Should the dancefloor be a phone free zone? It is a question that is distinct to the 21st Century era of nightclubbing.

In the era of uber connectivity, it seems as if the glistening screens of the mobile are as ubiquitous to modern life as branding, conflict, and anxiety. Undoubtedly necessary, yet unequivocally prevalent, the mobile surely is the love/hate item of our time.

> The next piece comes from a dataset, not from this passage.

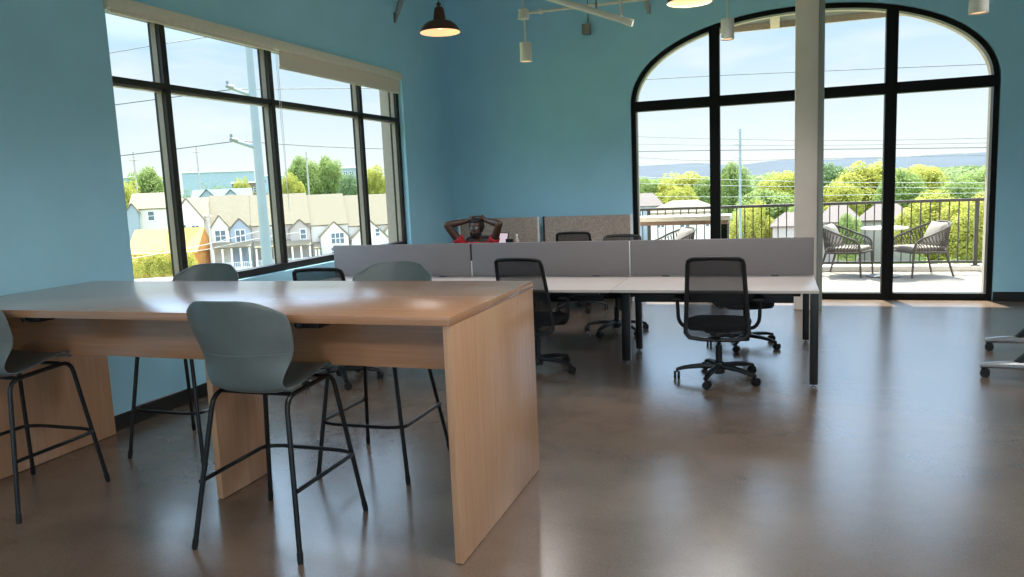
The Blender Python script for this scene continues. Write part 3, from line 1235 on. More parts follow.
# laptop and small things on the wall desk
lp = thing('laptop', 'open laptop with a pale screen next to the person in red', 'laptop', (-3.50, 9.40, 0.72), R_(-38))
b = MB()
b.box((-0.16, -0.11, 0.001), (0.16, 0.11, 0.016), 0.005)
b.build('keyboard_base', 'alu', lp)
b = MB()
b.box((-0.16, 0.1, 0.014), (0.16, 0.112, 0.235), 0.004, Euler((-0.25, 0, 0)), (0, 0.11, 0.014))
ld_ = b.build('lid', 'plastic_black', lp)
b = MB()
b.box((-0.148, 0.0985, 0.028), (0.148, 0.1, 0.225), 0, Euler((-0.25, 0, 0)), (0, 0.11, 0.014))
b.build('display', emit_mat('lit_display', '#e3c9cf', 0.4), ld_, smooth=False)
bt = thing('drink_bottle', 'small pale bottle standing on the wall desk before the flecked panel', 'bottle', (-3.16, 9.4, 0.72))
b = MB()
b.lathe([(0.026, 0.0), (0.03, 0.004), (0.03, 0.12), (0.026, 0.15), (0.013, 0.175), (0.012, 0.19)], 20)
b.build('bottle_body', mat('pale_bottle', '#d9cbbd', 0.25), bt)
b = MB()
b.lathe([(0.015, 0.188), (0.015, 0.215), (0.012, 0.217)], 16)
b.build('cap', mat('cream_cap', '#efe6d6', 0.4), bt)
for k, (x, lab) in enumerate(((-3.265, 'small black cup beside the laptop on the wall desk'), (-3.215, 'small black cup between the laptop-side cup and the pale bottle'))):
    cu = thing('cup', lab, 'cup', (x, 9.33, 0.72), 0, 'black cups on the wall desk')
    b = MB()
    b.lathe([(0.018, 0.0), (0.022, 0.004), (0.026, 0.15), (0.023, 0.15), (0.02, 0.01), (0.001, 0.008)], 18, cap=False)
    b.build('cup_body', 'plastic_black', cu)
    b = MB()
    b.lathe([(0.0275, 0.148), (0.027, 0.158), (0.004, 0.16)], 18)
    b.build('lid', 'plastic_black', cu)


# ================================================================== MOBILE TABLE AT THE RIGHT EDGE
mt = thing('mobile_table', 'folded table on castered silver feet at the right edge of the picture', 'folding table', (2.075, 6.74, 0), -0.25)
for sy in (-0.49, 0.49):
    b = MB()
    b.tube(smooth_pts([(-0.53, sy, 0.085), (-0.35, sy, 0.105), (0.0, sy, 0.115), (0.35, sy, 0.105), (0.53, sy, 0.085)], 3), [0.02 + 0.014 * math.sin(PI * q / 12) for q in range(13)], 10, flat=(1, 1.1))
    ft = b.build('foot', 'alu', mt)
    for sx in (-1, 1):
        b = MB()
        b.tube([(sx * 0.51, sy, 0.08), (sx * 0.51, sy, 0.05)], 0.01, 8)
        for q in (-0.015, 0.015):
            b.tube([(sx * 0.51 + 0.012, sy + q - 0.01, 0.033), (sx * 0.51 + 0.012, sy + q + 0.01, 0.033)], 0.033, 18)
        b.build('caster', 'rubber', ft)
    b = MB()
    b.tube(fillet([(-0.30, sy, 0.11), (-0.02, sy * 0.98, 0.42), (-0.03, sy * 0.95, 0.72)], 0.1), 0.03, 8, flat=(1.2, 0.8))
    b.build('leg', 'steel_black', mt)
b = MB()
b.tube([(-0.03, -0.5, 0.7), (-0.03, 0.5, 0.7)], 0.025, 10)
b.build('crossbar', 'steel_black', mt)
b = MB()
b.box((0.02, -0.72, 0.42), (0.045, 0.72, 1.06), 0.006)
b.build('tabletop', 'worktop', mt)

# ================================================================== PERSON
PX, PY = -3.215, 8.0


def remesh(o, v):
    md = o.modifiers.new('one_surface', 'REMESH')
    md.mode = 'VOXEL'
    md.voxel_size = v
    md.use_smooth_shade = True
    sm_ = o.modifiers.new('soften', 'SMOOTH')
    sm_.factor = 0.5
    sm_.iterations = 3


b = MB()
b.tube(smooth_pts([(0, 0.0, 0.50), (0, 0.02, 0.58), (0, 0.07, 0.69), (0, 0.12, 0.81), (0, 0.155, 0.905), (0, 0.165, 0.945)], 2),
       [0.13, 0.15, 0.155, 0.15, 0.14, 0.14, 0.15, 0.16, 0.155, 0.12, 0.07], 20, flat=(0.75, 1.15))
b.tube([(0, 0.165, 0.90), (0, 0.155, 0.97), (0, 0.15, 1.06)], [0.07, 0.056, 0.055], 16)
# head, tipped back
b.ball((0, 0.150, 1.135), 0.09, 3, (0.84, 1.06, 1.0))
b.ball((0, 0.105, 1.075), 0.058, 3, (0.95, 0.95, 1.05))
b.ball((0, 0.075, 1.035), 0.026, 2, (1.2, 0.9, 0.8))
b.tube([(0, 0.062, 1.135), (0, 0.038, 1.10), (0, 0.05, 1.092)], [0.008, 0.015, 0.014], 8)
b.ball((0, 0.05, 1.066), 0.014, 2, (1.7, 0.7, 0.75))
for s in (-1, 1):
    b.ball((s * 0.078, 0.16, 1.115), 0.026, 2, (0.4, 0.7, 1.1))
    b.ball((s * 0.03, 0.068, 1.142), 0.016, 2, (1.3, 0.6, 0.5))
    # arm: shoulder, elbow out to the side, forearm back behind the head
    sh, el, wr = Vector((s * 0.178, 0.16, 0.900)), Vector((s * 0.335, 0.03, 1.165)), Vector((s * 0.10, 0.175, 1.205))
    b.tube([Vector((s * 0.10, 0.16, 0.885)), sh, sh.lerp(el, 0.5), el], [0.075, 0.062, 0.050, 0.040], 14)
    b.ball(el, 0.041, 2)
    b.tube([el, el.lerp(wr, 0.3), el.lerp(wr, 0.75), wr], [0.040, 0.042, 0.032, 0.026], 14)
    # palm and fingers folded behind the head
    pa, pb = wr, Vector((s * 0.045, 0.185, 1.243))
    b.tube([pa, pa.lerp(pb, 0.5), pb], [0.026, 0.036, 0.033], 12, flat=(1.15, 0.6))
    for k, (dy, ln) in enumerate(((-0.028, 0.058), (-0.009, 0.066), (0.010, 0.062), (0.028, 0.048))):
        q = Vector((s * 0.046, 0.187 + dy, 1.245))
        b.tube([q, q + Vector((-s * ln * 0.5, 0.004, 0.008)), q + Vector((-s * ln, 0.006, 0.004))], [0.0095, 0.009, 0.0075], 8)
    q = pa.lerp(pb, 0.45) + Vector((0, -0.025, 0))
    b.tube([q, q + Vector((-s * 0.012, -0.03, 0.002)), q + Vector((-s * 0.03, -0.05, -0.004))], [0.012, 0.0105, 0.008], 8)
    # legs under the desk
    hip, kn, an = Vector((s * 0.09, 0.0, 0.545)), Vector((s * 0.13, -0.42, 0.55)), Vector((s * 0.13, -0.40, 0.10))
    b.tube([hip, hip.lerp(kn, 0.5), kn], [0.088, 0.075, 0.056], 14)
    b.ball(kn, 0.056, 2)
    b.tube([kn, kn.lerp(an, 0.35), an, an - Vector((0, 0, 0.05))], [0.055, 0.056, 0.036, 0.036], 14)
    b.tube([an + Vector((0, 0.05, -0.055)), an + Vector((0, -0.08, -0.06)), an + Vector((0, -0.17, -0.07))], [0.036, 0.038, 0.028], 12, flat=(0.9, 1.1))
person = b.build('person', 'skin', None, loc=(PX, PY, 0))
person.scale = (0.95, 0.97, 0.98)
remesh(person, 0.0065)
tag(person, 'seated person in a red shirt leaning back with both hands behind the head', 'person')
b = MB()
b.tube(smooth_pts([(0, 0.0, 0.50), (0, 0.02, 0.58), (0, 0.07, 0.69), (0, 0.12, 0.81), (0, 0.155, 0.905), (0, 0.165, 0.94)], 2),
       [0.145, 0.16, 0.165, 0.16, 0.15, 0.15, 0.16, 0.17, 0.165, 0.135, 0.08], 24, flat=(0.75, 1.15))
for s in (-1, 1):
    sh, el = Vector((s * 0.178, 0.16, 0.900)), Vector((s * 0.335, 0.03, 1.165))
    b.tube([Vector((s * 0.10, 0.16, 0.88)), sh, sh.lerp(el, 0.25), sh.lerp(el, 0.42)], [0.085, 0.074, 0.066, 0.067], 16)
o = b.build('red_shirt', 'red', person)
remesh(o, 0.011)
o['label'] = 'red short sleeved shirt'
b = MB()
b.ball((0, 0.02, 0.545), 0.15, 2, (1.15, 0.95, 0.6))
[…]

With that, as well as the aforementioned realities of current life, sanctuaries of release such as the dancefloor, concert hall, or the Broadway stage have had a particularly volatile relationship with the device as, one one hand, the capturing of a moment worthy of remembrance does play an important role in valuing the experience that is life, however, on the other, users navigate a fine line between moment capture and moment loss, focusing attention on FoMO, rather than embracing the moment. Though a handful of venues around the world, including Berlin’s Berghain and Brooklyn’s Output, employ a no photo policy, they are but a drop in the wider ocean of the International nightlife spectrum.

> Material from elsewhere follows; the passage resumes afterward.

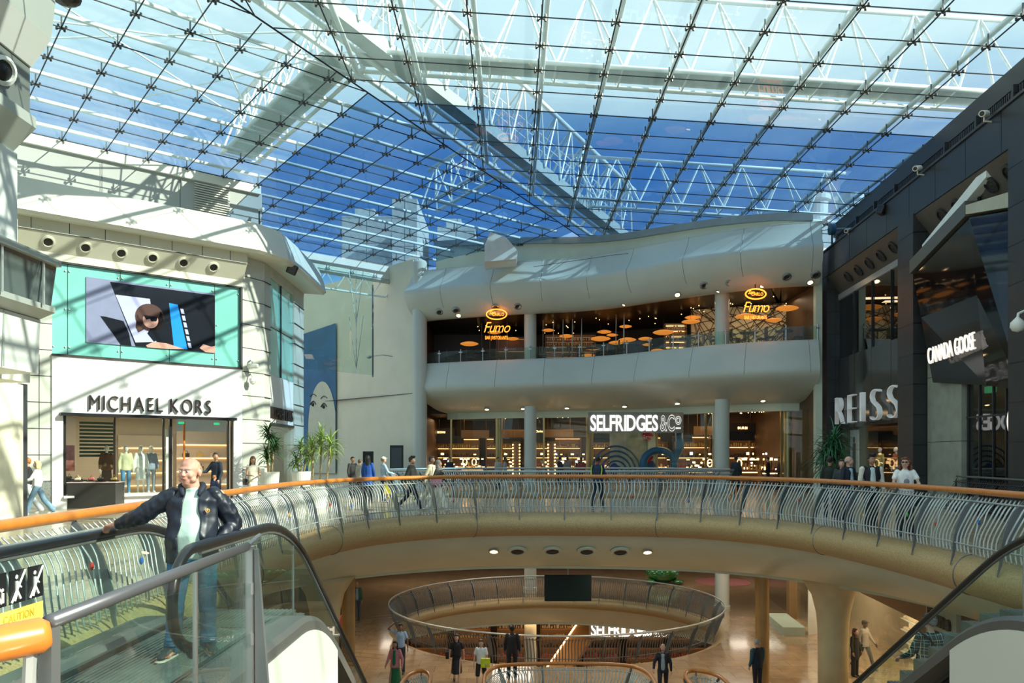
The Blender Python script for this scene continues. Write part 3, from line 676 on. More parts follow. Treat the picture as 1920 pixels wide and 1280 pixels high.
# pendant lamps
M_amber = mat('woven_amber_shade', (.62, .27, .05), .6, noise=(25, .5), emit=.55, ecol=(1, .34, .05))
M_amber2 = mat('woven_gold_shade', (.55, .38, .12), .6, noise=(25, .5), emit=.25, ecol=(1, .6, .2))
def pendant():
    t = thing('pendant_lamp', 'x', 'pendant lamp', (0, 0, 0), group='saucer pendant lamps in the restaurant')
    MB().lathe([(.02, .16), (.3, .13), (.52, .06), (.6, 0), (.52, -.05), (.3, -.12), (.04, -.15)], seg=24).build('shade', M_amber, t, local=True, smooth=True)
    MB().tube([(0, 0, .15), (0, 0, .9)], .008, 4).build('cord', M_blk, t, local=True); return t
pend = None; pends = []
for i, (x, y, w) in enumerate([(880, 644.5, 35), (927, 623, 27), (961, 635, 24), (1028, 619, 24), (1062, 630, 27), (1133, 622, 27), (1126, 635, 38), (1148, 628, 22), (1176, 637, 34), (1156, 642.5, 30), (1173, 612, 24), (1210, 635, 27), (1214, 646, 20), (1244, 623, 40), (1262, 617, 25), (1233, 657, 27), (1112, 653, 27), (1103, 666, 25), (1295, 603, 34), (1299, 595, 30), (1332, 615, 18), (1398, 593, 40), (1476, 578, 42), (1451, 600, 30), (1526, 597, 20)]):
    l, n = lip_at(x); dY = {0: 1.2}.get(i, 2.2+(40-w)*.13)
    if x > 1380: dY = 1.6+(42-w)*.05
    c = at(x, y, l.y+dY)
    s = w*c.y/F/1.2
    if pend is None: pend = o = pendant(); o.location = c
    else: o = copy_to(pend, c)
    o.scale = (s, s, s*.9); WL[o.name] = c
    pends.append((x, w, o))
REG = [(985, 'left of the first column'), (1090, 'just right of the first column'), (1280, 'in the dark middle bay'), (1345, 'beside the second column'), (2000, 'in front of the lattice wall')]
ORD = ['leftmost', 'second from left', 'third from left', 'fourth from left', 'fifth from left', 'sixth from left', 'seventh from left', 'eighth from left', 'ninth from left', 'tenth from left', 'eleventh from left', 'twelfth from left', 'thirteenth from left']
lo = 0
for hi, nm in REG:
    for q, (x, w, o) in enumerate(sorted([p for p in pends if lo <= p[0] < hi], key=lambda p: p[0])): o['label'] = '%s %s orange saucer pendant lamp %s' % (ORD[q], 'large' if w > 33 else ('middle-sized' if w > 24 else 'small'), nm)
    lo = hi
# round columns
for px, Y, r, l in ((994.3, 44.7, .34, 'tall round white column left of the department store sign'), (1354, 39.2, .35, 'tall round white column right of the department store sign')):
    X = (px-960)/F*Y
    for z0, z1, lab in ((0, 4.5, l+', storefront level'), (7.0, 9.75, l+', restaurant level'), (-5.7, -2.1, l+', lower floor'), (-11.4, -7.3, l+', lowest level')):
        one('column', MB().lathe([(r*1.12, z0), (r*1.12, z0+.12), (r, z0+.15), (r, z1)], (X, Y, 0), 36), M_shell, lab, 'column')
X = (787-960)/F*46.3
one('column', MB().lathe([(.42, 0), (.42, 12.9), (.36, 13.0), (.1, 13.0)], (X, 46.3, 0), 36), M_shell, 'tall light grey drum column between the beige wall and the department store', 'column')
# soffit fittings of the upper band
for i, (x, y, kind) in enumerate([(824, 565, 's'), (855, 560, 's'), (929, 552, 's'), (971, 549, 's'), (1321, 513, 's'), (1369, 506, 's'), (1475, 495, 's'), (1529, 491, 's'), (860, 588, 'l'), (1171, 568, 'l'), (1270, 553, 'l'), (1348, 540, 'l'), (1430, 531, 'l'), (1519, 525, 'l'),
                                  (913, 771, 'b'), (981, 770, 'b'), (1063, 769, 'b'), (1171, 768, 'b'), (1270, 763, 'b'), (1349, 758, 'b'), (1431, 755, 'b')]):
    l, n = lip_at(x)
    if kind == 'b': Y = l.y+1.55; c = at(x, y, Y); c.z = 4.45; d = V((0, -.25, -.97))
    else:
        k = .62 if kind == 's' else .25; Y = l.y-k; c = at(x, y, Y); c.z = {'s': 9.93, 'l': 9.70}[kind]; d = V((0, -.55, -.83)); 
    q = d.to_track_quat('Z', 'Y').to_matrix().to_4x4(); M = Matrix.Translation(c) @ q
    pos = {860: 'first', 1171: 'second', 1270: 'third', 1348: 'fourth', 1430: 'fifth', 1519: 'sixth', 913: 'first', 981: 'second', 1063: 'third', 1349: 'sixth', 1431: 'seventh'}.get(x, 'x')
    if kind == 'b' and x in (1171, 1270): pos = {1171: 'fourth', 1270: 'fifth'}[x]
    if kind == 's':
        t = thing('ceiling_speaker', 'x', 'speaker', c); 
        t['label'] = '%s from left of the round speakers under the upper white band' % ['first', 'second', 'third', 'fourth', 'fifth', 'sixth', 'seventh', 'eighth'][i]
        MB().lathe([(.22, -.05), (.22, .05), (.16, .07), (.15, .02)], seg=20).build('ring', M_steel, t, M=M); MB().lathe([(.15, .0), (.13, .03), (.01, .04)], seg=16).build('cone', M_grille, t, M=M)
    else:
        t = thing('downlight', '%s from left of the lit downlights under the %s white band' % (pos, 'upper' if kind == 'l' else 'lower'), 'ceiling light', c)
        MB().lathe([(.17, -.03), (.17, .03), (.12, .04), (.11, .0)], seg=20).build('ring', M_steel, t, M=M); MB().lathe([(.11, .0), (.1, .035), (.01, .04)], seg=16).build('lamp', M_lampw, t, M=M)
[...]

This is where YONDR comes in. The technology company, alongside a partnership with comedian and notorious anti-recording champion Dave Chappelle, have created a smart phone case. Handed out upon entry, the case would lock upon entering “phone free zones”. Though the user would be able to keep their phone, rather than handing it in to coat check upon entry, the case will only unlock when in designated areas, such as the lobby. On the item, YONDR issued the following statement:

“Smartphones have fundamentally changed how we live. How to integrate them into our lives as a useful tool, rather than a compulsive habit, is a question that needs an answer….We think smartphones have incredible utility, but not in every setting. In some situations, they have become a distraction and a crutch – cutting people off from each other and their immediate surroundings…Yondr has a simple purpose: to show people how powerful a moment can be when we aren’t focused on documenting or broadcasting it.”

The San Francisco based startup has already locked in venues in its home city, with several acts, including Chappelle and fellow comedian Hannibal Buress, as prominent employers of the technology. But beyond the realms of comedy, mobile phones have been spoken against from everyone in the dance music world from DVS1 to Seth Troxler.

So, what do you think? Is such an item necessary or are smart phones the addiction that cannot be curbed?